Certes, devant la protestation grandissante, vous avez déclaré que la réforme du baccalauréat était repoussée, ce dont je vous donne acte. Cela étant, vous maintenez dans votre projet de loi tous les éléments qui permettront finalement de mettre en oeuvre cette réforme. Grâce à l’effet d’annonce que constitue le retrait de la réforme du baccalauréat, vous espériez sans doute masquer le fait que vous l’aviez déjà transformé. En effet, en supprimant les TPE, ce sont les conditions de préparation, de passage et, donc, d’obtention de ce diplôme qui sont d’ores et déjà modifiées.

Monsieur le président,
monsieur le ministre,
mes chers collègues,

Ce projet de loi pose un réel problème de lisibilité quant à ses objectifs.
En effet, l’exposé des motifs et les ambitions affichées sont en total décalage par rapport au projet de loi lui-même.
En regard de l’ambition de réussite pour tous, sont proposées des exigences réduites et rabougries pour le plus grand nombre, fondées sur une sélection sociale renforcée et sur une sélection par l’échec qui ne dit pas son nom et dont la responsabilité est rejetée, le cas échéant, sur l’élève et sa famille, en dédouanant l’institution républicaine.
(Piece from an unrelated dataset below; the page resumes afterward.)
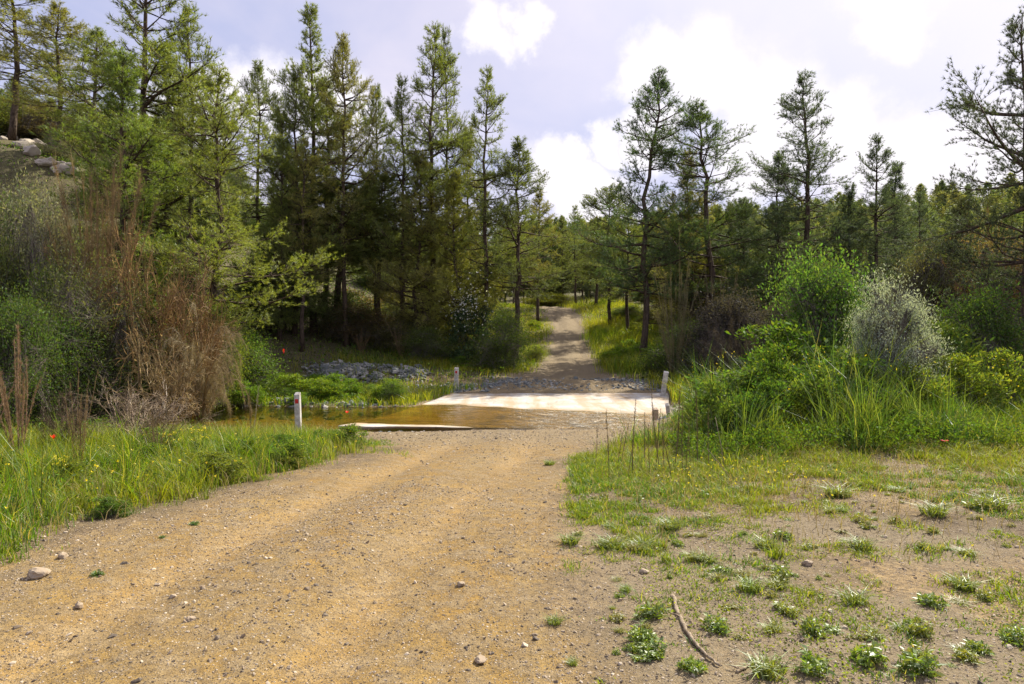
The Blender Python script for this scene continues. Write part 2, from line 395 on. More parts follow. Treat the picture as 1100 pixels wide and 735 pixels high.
M['petal_y'] = foliage('yellow_petals', (.85, .72, .03), .2, .4, False, .01)
M['petal_r'] = foliage('red_petals', (.75, .03, .015), .2, .4, False, .005)
M['petal_w'] = foliage('white_petals', (.65, .65, .6), .2, .4, False, .01)
def rubble(name, c1, c2, c3):
    m, t = mat(name); g = N(t, 'ShaderNodeNewGeometry'); n1 = noise(t, g.outputs['Position'], 30, 4, .6)
    c = ramp(t, g.outputs['Random Per Island'], [(0., c1), (.5, c2), (1., c3)])
    c = mixc(t, ramp(t, n1, [(.4, 0.), (.7, .4)]), c, (.3, .27, .22))
    finish(t, pbsdf(t, c, .85, bump(t, n1, .4, .02), .3)); return m
M['rubble'] = rubble('grey_rubble', (.07, .085, .09), (.17, .19, .19), (.38, .36, .32))
M['pebble'] = rubble('pebbles', (.07, .055, .045), (.26, .19, .12), (.52, .44, .34))
M['rock'] = rubble('hill_rock', (.24, .21, .18), (.40, .35, .29), (.52, .45, .38))
# concrete
m, t = mat('stained_concrete'); g = N(t, 'ShaderNodeNewGeometry'); P_ = g.outputs['Position']
n1 = noise(t, P_, 1.2, 6, .6, .5); n2 = noise(t, P_, 14, 5, .7)
c = mixc(t, ramp(t, n1, [(.42, 0.), (.66, 1.)]), (.52, .51, .49), (.42, .36, .28))
c = mixc(t, ramp(t, n2, [(.45, 0.), (.7, .5)]), c, (.30, .26, .22))
sx = N(t, 'ShaderNodeSeparateXYZ'); t.links.new(P_, sx.inputs[0])
alg = ramp(t, math_node(t, 'ADD', math_node(t, 'MULTIPLY', sx.outputs[2], -12), math_node(t, 'MULTIPLY', n1, .5)), [(0., 0.), (1., 1.)])
mr = N(t, 'ShaderNodeMapRange'); t.links.new(sx.outputs[2], mr.inputs[0]); mr.inputs[1].default_value = -.520; mr.inputs[2].default_value = -.545
c = mixc(t, mr.outputs[0], c, mixc(t, ramp(t, n1, [(.4, 0.), (.6, 1.)]), (.40, .25, .06), (.19, .125, .035)))
vr = N(t, 'ShaderNodeTexVoronoi', feature='DISTANCE_TO_EDGE'); vr.inputs['Scale'].default_value = .42; wvv = N(t, 'ShaderNodeVectorMath', operation='ADD'); t.links.new(P_, wvv.inputs[0])
nw = N(t, 'ShaderNodeTexNoise'); nw.inputs['Scale'].default_value = 2.2; nw.inputs['Detail'].default_value = 5; t.links.new(P_, nw.inputs['Vector']); t.links.new(nw.outputs['Color'], wvv.inputs[1]); t.links.new(wvv.outputs[0], vr.inputs['Vector'])
crk = ramp(t, vr.outputs['Distance'], [(0., 1.), (.012, 0.)])
c = mixc(t, math_node(t, 'MULTIPLY', crk, .7), c, (.12, .09, .06))
mp2 = N(t, 'ShaderNodeMapping'); mp2.inputs['Rotation'].default_value = (0, 0, R(12)); mp2.inputs['Scale'].default_value = (1.5, .2, 1); t.links.new(P_, mp2.inputs[0])
c = mixc(t, math_node(t, 'MULTIPLY', ramp(t, noise(t, mp2.outputs[0], 1.5, 4, .6), [(.45, 0.), (.62, 1.)]), .6), c, (.38, .25, .12))
finish(t, pbsdf(t, c, .85, bump(t, n2, .4, .01), .3)); M['concrete'] = m
# water: clear surface over the bed, amber tint
m, t = mat('creek_water'); g = N(t, 'ShaderNodeNewGeometry'); P_ = g.outputs['Position']
mp = N(t, 'ShaderNodeMapping'); mp.inputs['Scale'].default_value = (1, 1.6, 1); t.links.new(P_, mp.inputs[0])
w1 = noise(t, mp.outputs[0], 1.7, 4, .6, .8); w2 = noise(t, mp.outputs[0], 16, 3, .55, .4)
sx = N(t, 'ShaderNodeSeparateXYZ'); t.links.new(P_, sx.inputs[0])
rf = math_node(t, 'MULTIPLY', ramp(t, sx.outputs[0], [(0., 0.), (1., 1.)]), 1.)
ax = N(t, 'ShaderNodeMapRange', interpolation_type='SMOOTHSTEP'); t.links.new(sx.outputs[0], ax.inputs[0]); ax.inputs[1].default_value = -2.2; ax.inputs[2].default_value = 1.0
ax.inputs[3].default_value = .05; ax.inputs[4].default_value = 1.0
h = math_node(t, 'MULTIPLY', math_node(t, 'ADD', w1, math_node(t, 'MULTIPLY', w2, .12)), ax.outputs[0])
b = bump(t, h, 1.0, .22)
fr = N(t, 'ShaderNodeFresnel'); fr.inputs[0].default_value = 1.33; t.links.new(b, fr.inputs['Normal'])
gl = N(t, 'ShaderNodeBsdfGlossy'); t.links.new(math_node(t, 'MULTIPLY', ax.outputs[0], .3), gl.inputs['Roughness']); t.links.new(b, gl.inputs['Normal'])
tp = N(t, 'ShaderNodeBsdfTransparent'); tp.inputs[0].default_value = (.86, .78, .44, 1)
mx = N(t, 'ShaderNodeMixShader'); t.links.new(math_node(t, 'MULTIPLY', fr.outputs[0], 1.0, True), mx.inputs[0]); t.links.new(tp.outputs[0], mx.inputs[1]); t.links.new(gl.outputs[0], mx.inputs[2])
finish(t, mx.outputs[0]); M['water'] = m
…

Certes, nous savons bien que, à Lisbonne, il a été décidé d’« optimiser », et non d’augmenter, les moyens donnés pour l’éducation et la formation.
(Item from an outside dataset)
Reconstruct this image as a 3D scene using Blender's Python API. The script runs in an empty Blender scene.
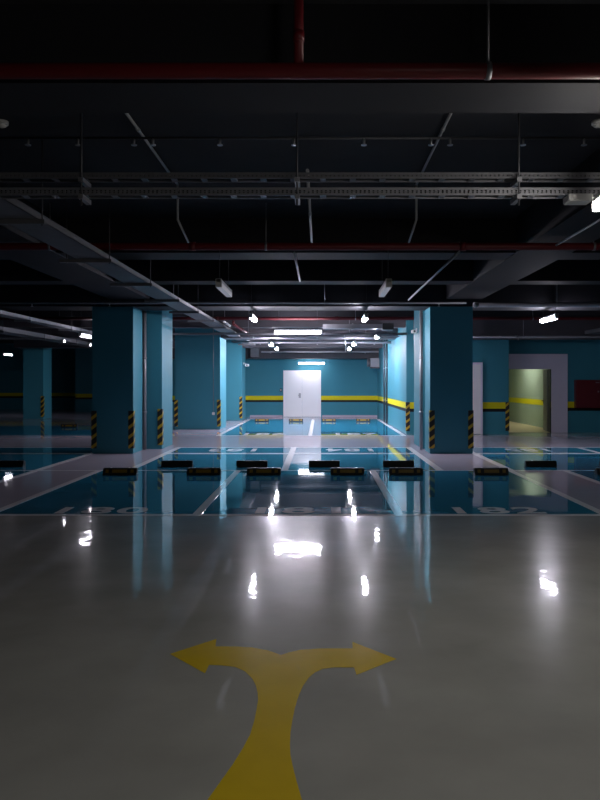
import bpy, bmesh, math, random
from mathutils import Vector, Matrix
random.seed(7)
S = bpy.context.scene
COL = S.collection
PI = math.pi

# ------------------------------------------------------------------ materials
def mat(name, color, rough=0.5, metal=0.0, spec=0.5, var=0.0, vscale=3.0, bump=0.0, bscale=20.0, emit=None, estr=0.0, rvar=0.0, coat=0.0):
    m = bpy.data.materials.new(name); m.use_nodes = True
    nt = m.node_tree; b = nt.nodes['Principled BSDF']
    b.inputs['Base Color'].default_value = (*color, 1)
    b.inputs['Roughness'].default_value = rough
    b.inputs['Metallic'].default_value = metal
    b.inputs['Specular IOR Level'].default_value = spec
    if coat: b.inputs['Coat Weight'].default_value = coat; b.inputs['Coat Roughness'].default_value = 0.035
    geo = nt.nodes.new('ShaderNodeNewGeometry')
    if var or rvar:
        n = nt.nodes.new('ShaderNodeTexNoise'); n.inputs['Scale'].default_value = vscale; n.inputs['Detail'].default_value = 5
        nt.links.new(geo.outputs['Position'], n.inputs['Vector'])
        if var:
            r = nt.nodes.new('ShaderNodeMix'); r.data_type = 'RGBA'
            r.inputs['A'].default_value = (*[c*(1-var) for c in color], 1)
            r.inputs['B'].default_value = (*[min(1, c*(1+var)) for c in color], 1)
            nt.links.new(n.outputs['Fac'], r.inputs['Factor'])
            nt.links.new(r.outputs['Result'], b.inputs['Base Color'])
        if rvar:
            mr = nt.nodes.new('ShaderNodeMapRange')
            mr.inputs['From Min'].default_value = 0.3; mr.inputs['From Max'].default_value = 0.7
            mr.inputs['To Min'].default_value = max(0, rough-rvar); mr.inputs['To Max'].default_value = rough+rvar
            nt.links.new(n.outputs['Fac'], mr.inputs['Value']); nt.links.new(mr.outputs['Result'], b.inputs['Roughness'])
    if bump:
        n2 = nt.nodes.new('ShaderNodeTexNoise'); n2.inputs['Scale'].default_value = bscale; n2.inputs['Detail'].default_value = 2
        nt.links.new(geo.outputs['Position'], n2.inputs['Vector'])
        bp = nt.nodes.new('ShaderNodeBump'); bp.inputs['Strength'].default_value = bump; bp.inputs['Distance'].default_value = 0.01
        nt.links.new(n2.outputs['Fac'], bp.inputs['Height']); nt.links.new(bp.outputs['Normal'], b.inputs['Normal'])
        if coat: nt.links.new(bp.outputs['Normal'], b.inputs['Coat Normal'])
    if emit:
        b.inputs['Emission Color'].default_value = (*emit, 1); b.inputs['Emission Strength'].default_value = estr
    return m

def banded(name, base, rough=0.55, black=True):
    """wall paint with a yellow band over a black band at waist height"""
    m = mat(name, base, rough, spec=0.2, var=0.08, vscale=1.2)
    nt = m.node_tree; b = nt.nodes['Principled BSDF']
    prev = b.inputs['Base Color'].links[0].from_socket
    geo = nt.nodes.new('ShaderNodeNewGeometry'); sep = nt.nodes.new('ShaderNodeSeparateXYZ')
    nt.links.new(geo.outputs['Position'], sep.inputs[0])
    def band(z0, z1, colr, prev):
        a = nt.nodes.new('ShaderNodeMath'); a.operation = 'GREATER_THAN'; a.inputs[1].default_value = z0
        c = nt.nodes.new('ShaderNodeMath'); c.operation = 'LESS_THAN'; c.inputs[1].default_value = z1
        d = nt.nodes.new('ShaderNodeMath'); d.operation = 'MULTIPLY'
        nt.links.new(sep.outputs['Z'], a.inputs[0]); nt.links.new(sep.outputs['Z'], c.inputs[0])
        nt.links.new(a.outputs[0], d.inputs[0]); nt.links.new(c.outputs[0], d.inputs[1])
        mx = nt.nodes.new('ShaderNodeMix'); mx.data_type = 'RGBA'
        nt.links.new(d.outputs[0], mx.inputs['Factor']); nt.links.new(prev, mx.inputs['A'])
        mx.inputs['B'].default_value = (*colr, 1)
        return mx.outputs['Result']
    p = band(0.80, 1.0, (0.62, 0.56, 0.01), prev)
    if black: p = band(0.70, 0.80, (0.01, 0.01, 0.012), p)
    nt.links.new(p, b.inputs['Base Color'])
    return m

def striped(name):
    """black rubber with slanted yellow stripes"""
    m = mat(name, (0.012, 0.012, 0.012), 0.5)
    nt = m.node_tree; b = nt.nodes['Principled BSDF']
    geo = nt.nodes.new('ShaderNodeNewGeometry')
    dot = nt.nodes.new('ShaderNodeVectorMath'); dot.operation = 'DOT_PRODUCT'; dot.inputs[1].default_value = (-0.8, -0.8, 1.0)
    nt.links.new(geo.outputs['Position'], dot.inputs[0])
    div = nt.nodes.new('ShaderNodeMath'); div.operation = 'DIVIDE'; div.inputs[1].default_value = 0.22
    fr = nt.nodes.new('ShaderNodeMath'); fr.operation = 'FRACT'
    lt = nt.nodes.new('ShaderNodeMath'); lt.operation = 'LESS_THAN'; lt.inputs[1].default_value = 0.36
    nt.links.new(dot.outputs['Value'], div.inputs[0]); nt.links.new(div.outputs[0], fr.inputs[0]); nt.links.new(fr.outputs[0], lt.inputs[0])
    mx = nt.nodes.new('ShaderNodeMix'); mx.data_type = 'RGBA'
    mx.inputs['A'].default_value = (0.012, 0.012, 0.012, 1); mx.inputs['B'].default_value = (0.50, 0.33, 0.015, 1)
    nt.links.new(lt.outputs[0], mx.inputs['Factor']); nt.links.new(mx.outputs['Result'], b.inputs['Base Color'])
    return m

TEAL = (0.046, 0.225, 0.295)
M = dict(
    floor=mat('epoxy_grey', (0.36, 0.36, 0.345), 0.22, spec=0.045, coat=0.85, var=0.30, vscale=1.5, bump=0.17, bscale=4.0),
    blue=mat('epoxy_blue', (0.022, 0.18, 0.30), 0.45, spec=0.0, coat=0.85, var=0.08, vscale=1.5, bump=0.07, bscale=3.0),
    strip=mat('epoxy_light_grey', (0.43, 0.40, 0.48), 0.45, spec=0.0, coat=0.85, var=0.06, vscale=1.5, bump=0.07, bscale=3.0),
    white=mat('road_white', (0.78, 0.77, 0.81), 0.45, spec=0.0, coat=0.8, var=0.10, vscale=8),
    yellow=mat('road_yellow', (0.66, 0.47, 0.015), 0.25, spec=0.04, coat=0.8, var=0.12, vscale=5, bump=0.12, bscale=4.0),
    wall=banded('teal_wall_banded', TEAL),
    wallplain=mat('teal_paint', TEAL, 0.55, spec=0.3, var=0.06, vscale=1.2),
    green=banded('green_wall_banded', (0.30, 0.38, 0.30), black=False),
    corridor=mat('corridor_floor', (0.60, 0.50, 0.31), 0.35, var=0.1),
    black=mat('black_ceiling_paint', (0.030, 0.031, 0.038), 0.8, spec=0.25, var=0.2, vscale=2),
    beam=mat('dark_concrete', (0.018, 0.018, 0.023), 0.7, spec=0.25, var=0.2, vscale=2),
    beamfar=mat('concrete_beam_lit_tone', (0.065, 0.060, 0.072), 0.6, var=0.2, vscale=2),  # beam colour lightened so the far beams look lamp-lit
    door=mat('white_door', (0.88, 0.87, 0.89), 0.3, var=0.02),
    frame=mat('lilac_white_frame', (0.74, 0.70, 0.84), 0.5, var=0.04),
    greydoor=mat('grey_door', (0.16, 0.17, 0.16), 0.4),
    galv=mat('galvanised', (0.30, 0.30, 0.33), 0.42, metal=0.6, var=0.15, vscale=6),
    galvdark=mat('dull_galvanised', (0.15, 0.15, 0.165), 0.5, metal=0.4, var=0.2, vscale=6),
    rod=mat('thread_rod', (0.07, 0.07, 0.08), 0.5, metal=0.5),
    conduit=mat('white_conduit', (0.42, 0.42, 0.44), 0.45),
    red=mat('red_pipe', (0.15, 0.007, 0.012), 0.45, var=0.1),
    reddark=mat('red_pipe_darkened', (0.10, 0.008, 0.012), 0.5, var=0.1),  # darker copy of the red, offsets strong lamp light on the farthest pipe
    redbox=mat('red_cabinet', (0.11, 0.012, 0.018), 0.4, var=0.05),
    rubber=mat('black_rubber', (0.010, 0.010, 0.011), 0.55),
    reflect=mat('yellow_reflector', (0.30, 0.18, 0.01), 0.4, var=0.1, vscale=30),
    guard=striped('striped_guard'),
    lamphouse=mat('lamp_white', (0.6, 0.6, 0.62), 0.4),
    lampoff=mat('lamp_diffuser_off', (0.9, 0.9, 0.92), 0.35),
    steel=mat('steel', (0.45, 0.45, 0.47), 0.3, metal=0.9),
    dark=mat('dark_plastic', (0.02, 0.02, 0.022), 0.4),
    orange=mat('orange_cable', (0.75, 0.16, 0.03), 0.5),
    plastic=mat('white_plastic', (0.7, 0.7, 0.7), 0.4),
    pipegrey=mat('grey_pipe', (0.24, 0.24, 0.26), 0.35, metal=0.3, var=0.1),
)
def glow(name, color, strength):
    return mat(name, (0.8, 0.8, 0.8), 0.4, emit=color, estr=strength)
COOL = (0.91, 0.87, 1.0)
M['glow'] = glow('tube_lit_cool', COOL, 38)
M['glowwall'] = glow('tube_lit_wall', COOL, 9)
M['glowfar'] = glow('tube_lit_back', COOL, 80)
M['glowfaint'] = glow('tube_faint', COOL, 0.04)  # weak glow added so these tubes look pale
M['glowdim'] = glow('tube_lit_far', COOL, 7)
M['glowwarm'] = glow('tube_lit_warm', (1.0, 0.96, 0.88), 13)
M['glowhall'] = glow('tube_lit_corridor', (1.0, 0.97, 0.85), 15)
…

Mais vous savez bien que, en réduisant les moyens accordés à l’éducation nationale, vous diminuez les chances de réussite des élèves les plus en difficulté et vous prenez un risque certain pour le plus grand nombre.
Votre seul espoir, c’est que le plus grand nombre dispose, comme le souhaite le MEDEF, des compétences minimales nécessaires à son « employabilité », dans des emplois précaires, peu qualifiés et faiblement rémunérés. Autrement dit, les conséquences pourraient être dévastatrices.
Pour toutes ces raisons, je vous demande, mes chers collègues, au nom du groupe CRC, étant entendu que le retrait pur et simple de ce texte serait la meilleure solution, de le renvoyer à la commission afin que celle-ci en fasse une étude plus approfondie et plus sérieuse.
(Très bien ! et applaudissements sur les travées du groupe CRC.)